Below are some records. Say how many of their lines include the string "that", giving only the number.

- _Entries with scene source code_:
* start *

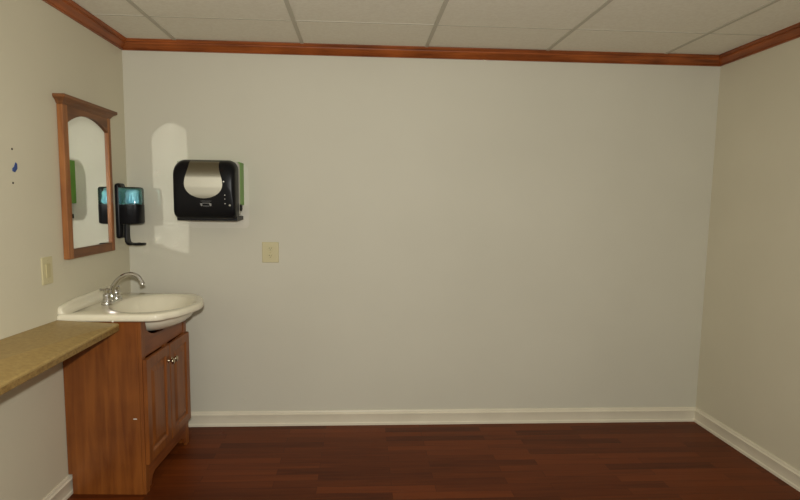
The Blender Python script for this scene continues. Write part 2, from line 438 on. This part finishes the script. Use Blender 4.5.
for s in (-1, 1):
    hy = FYc + s * 0.052
    h = autosmooth(link('handle', lathe(nb(), (FX, hy, FZ + 0.0165), [(0.026, 0), (0.026, 0.008), (0.021, 0.014), (0.019, 0.020), (0.021, 0.027), (0.0195, 0.036), (0.014, 0.042), (0.014, 0.046), (0.018, 0.052), (0.019, 0.060), (0.014, 0.067), (0.001, 0.070)]), M_CHROME, fau))
    lv = bez([(FX, hy, FZ + 0.076), (FX - 0.010, hy + s * 0.008, FZ + 0.082), (FX - 0.018, hy + s * 0.016, FZ + 0.079), (FX - 0.026, hy + s * 0.024, FZ + 0.082)], 10)
    autosmooth(link('lever', tube(nb(), lv, [0.007, 0.0068, 0.0065, 0.006, 0.0056, 0.0052, 0.005, 0.005, 0.0052, 0.0056, 0.0045], 12), M_CHROME, h))
reparent(fau)

# ------------------------------------------------------------------ wall-hung counter
cnt = empty('counter_shelf', (0, -0.83, 0.88), 'long tan speckled laminate counter fixed along the left wall beside the vanity', 'counter')
CE = -0.823
bm = nb()
def slab_pts(y, xf, zf, zw, th):
    return [(0.0015, y, zw - th), (xf, y, zf - th), (xf, y, zf - 0.006), (xf - 0.006, y, zf), (0.0015, y, zw)]
rings(bm, [slab_pts(CE, 0.292, 0.884, 0.899, 0.012), slab_pts(-2.6, 0.300, 0.884, 0.955, 0.012)])
link('laminate_top', bm, M_DESK, cnt)
bm = nb()
rings(bm, [[(0.2645, y, 0.8715), (0.2645, y, 0.848), (xf, y, 0.848), (xf, y, 0.8715)] for y, xf in ((CE, 0.2915), (-2.6, 0.2995))])
link('front_edge', bm, M_DESKE, cnt, bevel=0.001)
bm = nb()
rings(bm, [[(0.0015, y, 0.866), (0.0015, y, 0.852), (0.2625, y, 0.852), (0.2625, y, 0.866)] for y in (CE, -2.6)])
link('substrate', bm, M_DARKIN, cnt)
reparent(cnt)
# white bracket that carries it
brk = empty('shelf_bracket', (0, -1.80, 0.6), 'white metal shelf bracket under the tan counter on the left wall', 'bracket')
bm = box(nb(), 0.0012, 0.006, -1.815, -1.785, 0.60, 0.850)
link('wall_arm', bm, M_WHITE, brk); link('top_arm', box(nb(), 0.0065, 0.25, -1.815, -1.785, 0.8455, 0.8508), M_WHITE, brk)
link('brace', tube(nb(), bez([(0.008, -1.80, 0.63), (0.09, -1.80, 0.66), (0.20, -1.80, 0.74), (0.235, -1.80, 0.840)], 14), 0.009, 10), M_WHITE, brk, smooth=True)
reparent(brk)

# ------------------------------------------------------------------ mirror
mir = empty('wall_mirror', (0, -0.52, 1.18), 'wood-framed mirror with arched top and cornice on the left wall above the sink', 'mirror')
Y0, Y1, Z0, Z1 = -0.740, -0.252, 1.183, 1.936
X1 = 0.030; SW = 0.045; SF = 0.032; ZB = 0.048
ZS, ZA = 1.853, 1.908
link('stile', box(nb(), 0.001, X1, Y0, Y0 + SW, Z0, Z1), M_OAK_Z, mir, bevel=0.004, seg=3)
link('stile', box(nb(), 0.001, X1, Y1 - SF, Y1, Z0, Z1), M_OAK_Z, mir, bevel=0.004, seg=3)
link('bottom_rail', box(nb(), 0.001, X1 - 0.002, Y0 + SW + 0.0003, Y1 - SF - 0.0003, Z0 + 0.0005, Z0 + ZB), M_OAK_Y, mir, bevel=0.002)
bm = nb(); n = 28; a0, a1 = Y0 + SW + 0.0003, Y1 - SF - 0.0003
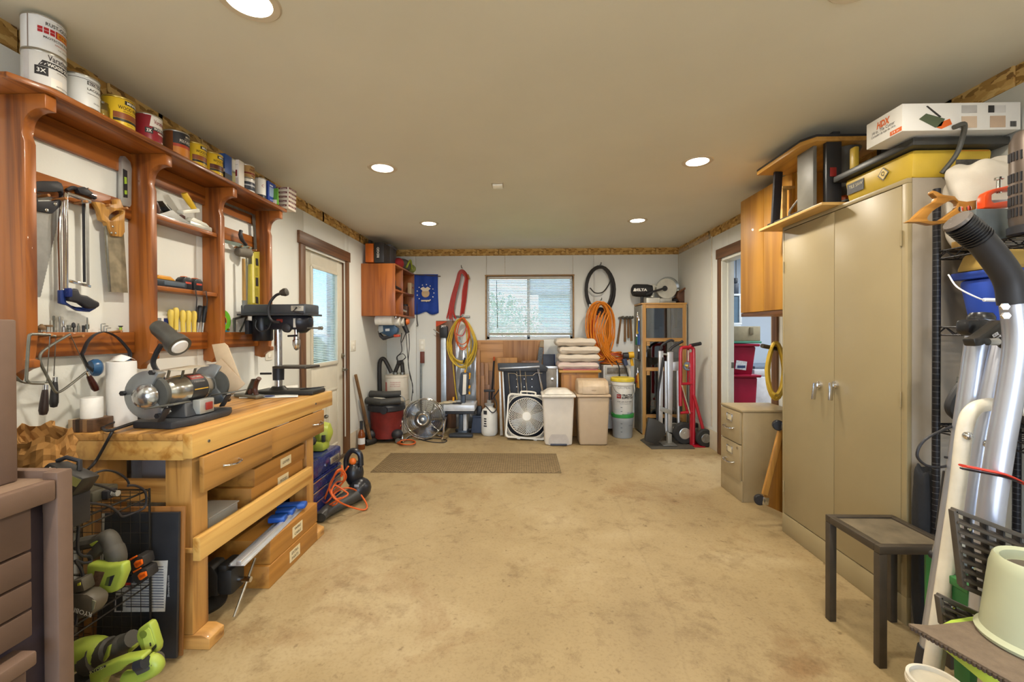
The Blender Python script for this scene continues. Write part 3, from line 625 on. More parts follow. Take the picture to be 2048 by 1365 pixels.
poly('blade', M('8a806a', .6, .5, var=.3, vs=20), s, Z3([(888, 660), (1050, 640), (1090, 1220), (930, 1212), (905, 960)]), ('x', X), .0012, 0)
poly('back_spine', STEELD, s, Z3([(884, 650), (900, 645), (938, 1212), (922, 1212)]), ('x', X-.003), .007, .001)
poly('handle', OAKH, s, Z3([(770, 445), (830, 450), (870, 475), (955, 460), (952, 425), (985, 420), (1005, 470), (1030, 520), (1022, 600), (1025, 700), (1000, 742), (920, 735), (900, 690), (870, 620), (830, 600), (810, 520)]), ('x', X-.01), .022, .004,
     hole=Z3([(885, 575), (890, 560), (920, 530), (955, 515), (965, 516), (985, 518), (1008, 522), (1015, 532), (1012, 545), (985, 560), (960, 575), (935, 595), (920, 606), (905, 608), (892, 600), (886, 590)]))
screws(s, [(962, 655), (950, 708), (985, 710)], X+.012, .005)
s = thing('torpedo_level', 'short grey torpedo level standing against the second bracket', 'level', AX(245, 365, XL+.03))
poly('level_body', M('b8bab8', .35, .6), s, Z3([(1008, 75), (1020, 52), (1040, 55), (1085, 105), (1095, 160), (1092, 470), (1080, 488), (1015, 475), (1005, 450)]), ('x', XL+.018), .018, .003)
poly('vial_window', BLK, s, Z3([(1048, 160), (1085, 180), (1088, 410), (1052, 405)]), ('x', XL+.036), .001, 0)
poly('vial', M('9ab83a', .2, emit=0), s, Z3([(1060, 230), (1078, 235), (1080, 290), (1062, 290)]), ('x', XL+.037), .002, 0); poly('vial', M('9ab83a', .2), s, Z3([(1062, 345), (1080, 348), (1082, 380), (1064, 380)]), ('x', XL+.037), .002, 0)
# bits standing on the lower rail, first bay
ZR = 1.3125
Z9 = lambda pts: zz(0, 580, 8.53, pts)
def bit(name, cat, px, prof, mat_, lab, group='bits and grinding points standing in the lower rail', X=XL+.018):
    p = AX(Z9([(px, 690)])[0][0], 662, X); o = lt(name, mat_, None, prof, (X, p.y, ZR), n=14); tag(o, lab, cat, group); return o
k = .00022*1.0
GRIT = M('7a6248', .95, var=.2, vs=60, bump=.3, bs=300)
def gp(px, prof, lab):
    p = AX(Z9([(px, 690)])[0][0], 662, XL+.018); t = thing('grinding_point', lab, 'grinding stone', (XL+.018, p.y, ZR), 'bits and grinding points standing in the lower rail')
    lt('shank', STEEL, t, [(.003, 0), (.003, .02)], (XL+.018, p.y, ZR), n=10); lt('stone', GRIT, t, prof, (XL+.018, p.y, ZR), n=18)
gp(570, [(.012, .0165), (.0125, .019), (.006, .042), (.003, .043)], 'tall cone-shaped mounted grinding stone, first on the left of the rail')
gp(710, [(.012, .008), (.0135, .012), (.0135, .018), (.003, .031)], 'squat domed mounted grinding stone in the rail')
gp(810, [(.015, .02), (.0155, .021), (.0155, .027), (.014, .028)], 'flat wheel-shaped mounted grinding stone in the rail')
bit('drill_bit', 'bit', 920, [(.0036, 0), (.0036, .045), (.004, .047), (.004, .063), (.002, .065)], STEELD, 'tallest dark drill bit standing in the rail')
bit('drill_bit', 'bit', 1020, [(.0038, 0), (.0038, .04), (.0044, .043), (.0044, .061), (.002, .063)], STEEL, 'bright drill bit beside the tallest dark one')
bit('countersink', 'bit', 1085, [(.006, 0), (.006, .02), (.003, .024), (.004, .032), (.002, .05)], CHR, 'chrome countersink bit with a slim tip')
bit('socket_adapter', 'bit', 1180, [(.008, 0), (.008, .011), (.005, .013), (.008, .015), (.008, .028)], STEELD, 'short waisted steel socket adapter')
bit('rotary_burr', 'bit', 1255, [(.003, 0), (.003, .018), (.007, .02), (.007, .029), (.005, .037), (.001, .04)], BLK, 'black round-nosed rotary burr')
bit('drill_bit', 'bit', 1340, [(.004, 0), (.004, .026), (.0025, .028), (.0025, .036)], STEELD, 'short stubby drill bit right of the black burr')
bit('hex_socket', 'bit', 1425, [(.005, 0), (.005, .028)], BLK, 'small plain black socket in the rail')
bit('rotary_burr', 'bit', 1490, [(.002, 0), (.002, .012), (.0065, .013), (.0065, .032), (.002, .033), (.002, .062)], STEELD, 'dark cylinder burr with a long thin shank upward')
for i, px in enumerate((920, 945, 970)):
    p = AX(*Z5([(px, 460)])[0], XL+.018); hh = .034-.009*i
    tag(tb('hex_key', STEELD, None, [(XL+.018, p.y, ZR), (XL+.018, p.y, ZR+hh), (XL+.020, p.y+.002, ZR+hh+.002), (XL+.022, p.y+.016, ZR+hh+.002)], .0018, 6), 'L-shaped hex key, %s of three in the rail' % ('tallest', 'middle', 'shortest')[i], 'hex key', 'hex keys in the lower rail')
p = AX(*Z5([(1098, 455)])[0], XL+.018); t = thing('line_level', 'tiny black line level with green vial by the second bracket', 'level', (XL+.018, p.y, ZR))
lt('level_body', BLK, t, [(.007, 0), (.0075, .002), (.0075, .006), (.005, .006), (.005, .024), (.0085, .025), (.0085, .029)], (XL+.018, p.y, ZR)); lt('vial', M('8fae2e', .2), t, [(.0056, .008), (.0056, .022)], (XL+.018, p.y, ZR))
# coping saws
def cop(name, lab, frame_px, blade_px, handle_px, X, hm, extra=None):
    s = thing(name, lab, 'saw', AX(*Z5([handle_px[0]])[0], X), 'coping saws hanging from the lower rail')
    tb('frame', STEELD, s, smooth_path(pxx(Z5(frame_px), X), 4), .0048, 8)
    tb('saw_blade', STEELD, s, pxx(Z5(blade_px), X), .0016, 6)
    a, b = pxx(Z5(handle_px), X); d = (b-a); L = d.length
    lt('handle', hm, s, [(.006, 0), (.0075, .005), (.0095, L*.2), (.0125, L*.55), (.0135, L*.82), (.010, L*.97), (.001, L)], a, d, n=16)
    lt('ferrule', CHR, s, [(.0075, -.012), (.0078, .006)], a, d, n=14)
    return s
HD1, HD2 = M('2d2220', .3, var=.1), M('3a1a14', .25, var=.1)
cop('coping_saw', 'coping saw with square frame and dark handle hanging at the left of the rail', [(455, 500), (300, 495), (275, 505), (262, 540), (240, 880), (245, 915), (280, 940), (400, 945)], [(455, 505), (425, 930)], [(412, 985), (392, 1235)], XL+.128, HD1)
cop('coping_saw', 'coping saw behind the square-framed one with a turned dark handle', [(505, 515), (360, 492), (240, 500), (200, 560), (130, 830), (150, 890), (230, 935), (470, 930)], [(508, 520), (490, 880)], [(500, 915), (488, 1165)], XL+.06, BLK)
cop('coping_saw', 'coping saw hung askew with a reddish-brown handle', [(640, 495), (560, 540), (430, 620), (368, 680), (370, 760), (430, 880), (490, 1000), (530, 1025), (620, 970), (785, 840)], [(645, 510), (785, 810)], [(800, 860), (880, 1010)], XL+.10, HD2)
s = thing('ear_muffs', 'blue ear muffs with a black headband hanging from the rail', 'ear muffs', AX(220, 700, XL+.06))
X = XL+.07
tb('headband', BLK, s, smooth_path(pxx(Z5([(790, 780), (745, 690), (760, 650), (800, 560), (870, 495), (960, 475), (1060, 520), (1130, 590), (1180, 660), (1178, 740)]), X), 4), .010, 8, flat=.25)
for px, nm in ((870, 0), (1150, 1)):
    p = AX(*Z5([(px, 800)])[0], X); b = MB(); b.lathe([(.012, -.020), (.03, -.018), (.036, -.006), (.036, .006), (.03, .014), (.02, .018)], p, (.35, .93, 0) if nm == 0 else (.35, -.93, 0), 24); b.build('ear_cup', M('24507a', .3), s)
tb('yoke', BLK, s, pxx(Z5([(790, 780), (860, 840)]), X+.012), .006, 8)
# ================================================================ SECOND BAY
Z4 = lambda pts: zz(250, 350, 3.9, pts)
s = thing('bench_plane', 'long steel bench plane with dark brown tote and knob on the upper small shelf', 'plane', (XL+.05, 2.2, SZ[0]))
X = XL+.05; y0, y1 = AX(300, 410, X).y, AX(366, 430, X).y; z = SZ[0]+.0005
bx('sole', STEEL, s, X-.03, y0, z, X+.03, y1+.03, z+.008, .002); b = MB(); b.prism([(X-.03, y0+.02, z+.008), (X-.03, y0+.1, z+.05), (X-.03, y1-.05, z+.03), (X-.03, y1+.02, z+.008)], (1, 0, 0), .003); b.prism([(X+.027, y0+.02, z+.008), (X+.027, y0+.1, z+.05), (X+.027, y1-.05, z+.03), (X+.027, y1+.02, z+.008)], (1, 0, 0), .003); b.build('cheeks', STEEL, s)
DKW = M('4a2a1e', .3, var=.1)
tb('tote', DKW, s, smooth_path([(X, y0+.045, z+.008), (X, y0+.035, z+.05), (X, y0+.012, z+.085), (X, y0+.0, z+.10)], 4), [.014]*6+[.013]*7, 10)
lt('knob', DKW, s, [(.008, 0), (.009, .012), (.017, .026), (.016, .038), (.006, .044)], (X, y1-.01, z+.008)); MB().bar((X, y0+.05, z+.08), (X, y0+.14, z+.02), .045, .006).build('plane_iron', STEELD, s, .001); lt('adjuster', BLK, s, [(.012, 0), (.012, .008)], (X, y0+.075, z+.05), (0, 1, 0)); MB().bar((X, y0+.075, z+.07), (X, y0+.15, z+.025), .04, .012).build('lever_cap', BLK, s, .003)
s = thing('utility_plane', 'small block plane in pale grey with yellow handle on the upper shelf', 'plane', (XL+.05, 2.45, SZ[0]))
ya, yb = AX(372, 445, X).y, AX(414, 455, X).y; z = SZ[0]+.0005
bx('sole', M('c9c9bf', .35, .4), s, X-.025, ya, z, X+.025, yb+.01, z+.03, .006); MB().prism([(X-.02, ya+.005, z+.03), (X-.02, ya+.03, z+.055), (X-.02, yb-.03, z+.045), (X-.02, yb, z+.03)], (1, 0, 0), .04).build('body', M('d5d4c8', .4), s, .004)
q = pxx(Z4([(540, 265), (505, 215), (475, 170), (462, 142)]), X+.01); 
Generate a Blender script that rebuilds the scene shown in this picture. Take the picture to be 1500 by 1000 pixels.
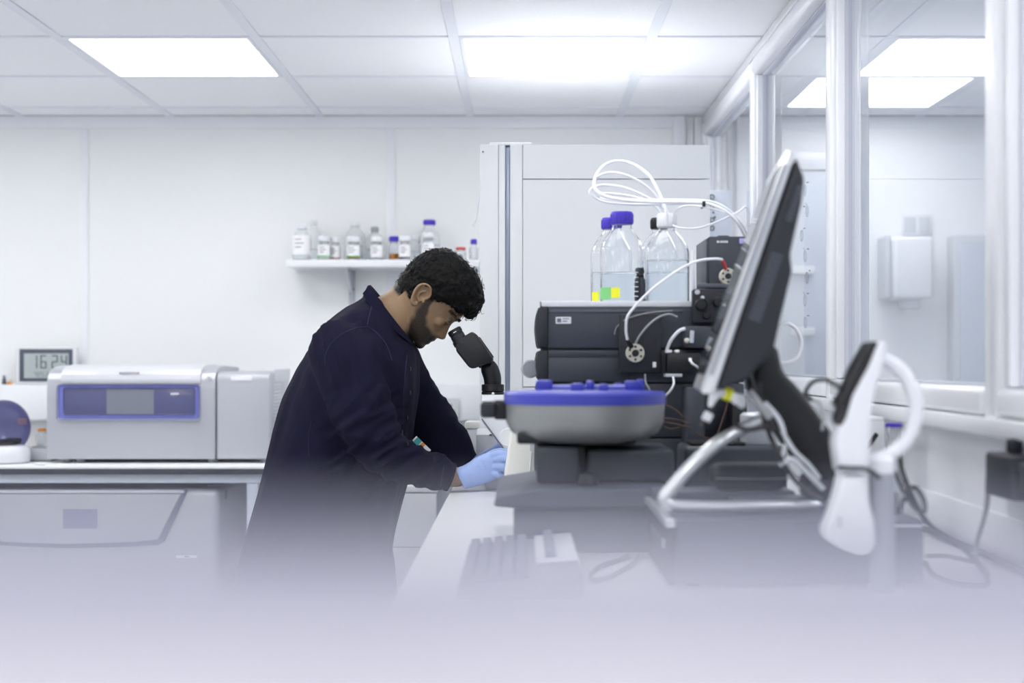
import bpy, bmesh, math, random
from math import sin, cos, pi, radians
from mathutils import Vector, Matrix, noise

random.seed(7)
scene = bpy.context.scene
for o in list(bpy.data.objects):
    bpy.data.objects.remove(o)
COL = scene.collection

# ------------------------------------------------------------------ camera, world, exposure
EYE = 1.25                      # lens height, metres
FPX = 1500 * 50 / 36.0          # focal length in pixels of the 1500 px frame
VX, VY = 762.0, 529.0           # where the room's depth lines meet
cam_data = bpy.data.cameras.new('camera')
cam = bpy.data.objects.new('camera', cam_data)
COL.objects.link(cam)
cam.location = (0, 0, EYE)
cam.rotation_euler = (pi / 2, 0, 0)
cam_data.lens = 50
cam_data.sensor_width = 36
cam_data.shift_x = (750 - VX) / 1500
cam_data.shift_y = (VY - 500) / 1500
cam_data.clip_start = 0.01
cam_data.dof.use_dof = True
cam_data.dof.focus_distance = 3.7
cam_data.dof.aperture_fstop = 2.5
scene.camera = cam

world = bpy.data.worlds.new('world')
scene.world = world
world.use_nodes = True
world.node_tree.nodes['Background'].inputs[0].default_value = (0.9, 0.94, 1.0, 1)
world.node_tree.nodes['Background'].inputs[1].default_value = 0.3

scene.view_settings.view_transform = 'Standard'
scene.view_settings.look = 'None'
scene.view_settings.gamma = 1
scene.view_settings.use_curve_mapping = False
scene.view_settings.exposure = 0.0
scene.cycles.max_bounces = 28
scene.cycles.transmission_bounces = 28
scene.cycles.transparent_max_bounces = 32
PANEL_POWER = 9.3              # radiance of the ceiling light diffusers


def X(px, Z):
    return (px - VX) / FPX * Z


def H(py, Z):
    return EYE - (py - VY) / FPX * Z


def P(px, py, Z):
    return Vector((X(px, Z), Z, H(py, Z)))


# ------------------------------------------------------------------ materials
def lin(c):
    r = []
    for v in c:
        v = v / 255.0
        r.append(v / 12.92 if v <= 0.04045 else ((v + 0.055) / 1.055) ** 2.4)
    return (r[0], r[1], r[2], 1)


def mat(name, col, rough=0.5, metal=0.0, bump=0.0, scale=120.0, var=0.04, trans=0.0, ior=1.45, coat=0.0, sheen=0.0, alpha=1.0, spec=0.5):
    m = bpy.data.materials.new(name)
    m.use_nodes = True
    nt = m.node_tree
    b = nt.nodes['Principled BSDF']
    c = lin(col)
    tc = nt.nodes.new('ShaderNodeTexCoord')
    n = nt.nodes.new('ShaderNodeTexNoise')
    n.inputs['Scale'].default_value = scale
    n.inputs['Detail'].default_value = 3
    nt.links.new(tc.outputs['Object'], n.inputs['Vector'])
    mx = nt.nodes.new('ShaderNodeMix')
    mx.data_type = 'RGBA'
    mx.inputs[6].default_value = tuple(v * (1 - var) for v in c[:3]) + (1,)
    mx.inputs[7].default_value = tuple(min(1, v * (1 + var)) for v in c[:3]) + (1,)
    nt.links.new(n.outputs['Fac'], mx.inputs[0])
    nt.links.new(mx.outputs[2], b.inputs['Base Color'])
    b.inputs['Roughness'].default_value = rough
    b.inputs['Metallic'].default_value = metal
    b.inputs['IOR'].default_value = ior
    b.inputs['Transmission Weight'].default_value = trans
    b.inputs['Coat Weight'].default_value = coat
    b.inputs['Sheen Weight'].default_value = sheen
    b.inputs['Alpha'].default_value = alpha
    b.inputs['Specular IOR Level'].default_value = spec
    if bump:
        bp = nt.nodes.new('ShaderNodeBump')
        bp.inputs['Strength'].default_value = bump
        bp.inputs['Distance'].default_value = 0.004
        nt.links.new(n.outputs['Fac'], bp.inputs['Height'])
        nt.links.new(bp.outputs['Normal'], b.inputs['Normal'])
    return m


def emit(name, col, strength):
    m = bpy.data.materials.new(name)
    m.use_nodes = True
    nt = m.node_tree
    nt.nodes.clear()
    out = nt.nodes.new('ShaderNodeOutputMaterial')
    e = nt.nodes.new('ShaderNodeEmission')
    e.inputs[0].default_value = lin(col)
    e.inputs[1].default_value = strength
    nt.links.new(e.outputs[0], out.inputs[0])
    return m


def pane_mat(name, tint=(250, 252, 255), boost=1.7):
    m = bpy.data.materials.new(name)
    m.use_nodes = True
    nt = m.node_tree
    nt.nodes.clear()
    out = nt.nodes.new('ShaderNodeOutputMaterial')
    tr = nt.nodes.new('ShaderNodeBsdfTransparent')
    tr.inputs[0].default_value = lin(tint)
    gl = nt.nodes.new('ShaderNodeBsdfGlossy')
    gl.inputs['Roughness'].default_value = 0.0
    fr = nt.nodes.new('ShaderNodeFresnel')
    fr.inputs['IOR'].default_value = 1.5
    ge = nt.nodes.new('ShaderNodeNewGeometry')
    inv = nt.nodes.new('ShaderNodeMath')
    inv.operation = 'SUBTRACT'
    inv.inputs[0].default_value = 1
    nt.links.new(ge.outputs['Backfacing'], inv.inputs[1])
    mu = nt.nodes.new('ShaderNodeMath')
    mu.operation = 'MULTIPLY'
    nt.links.new(fr.outputs[0], mu.inputs[0])
    nt.links.new(inv.outputs[0], mu.inputs[1])
    m2 = nt.nodes.new('ShaderNodeMath')
    m2.operation = 'MULTIPLY'
    m2.use_clamp = True
    m2.inputs[1].default_value = boost
    nt.links.new(mu.outputs[0], m2.inputs[0])
    ms = nt.nodes.new('ShaderNodeMixShader')
    nt.links.new(m2.outputs[0], ms.inputs[0])
    nt.links.new(tr.outputs[0], ms.inputs[1])
    nt.links.new(gl.outputs[0], ms.inputs[2])
    nt.links.new(ms.outputs[0], out.inputs[0])
    return m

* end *

- _Answer to this problem_: 2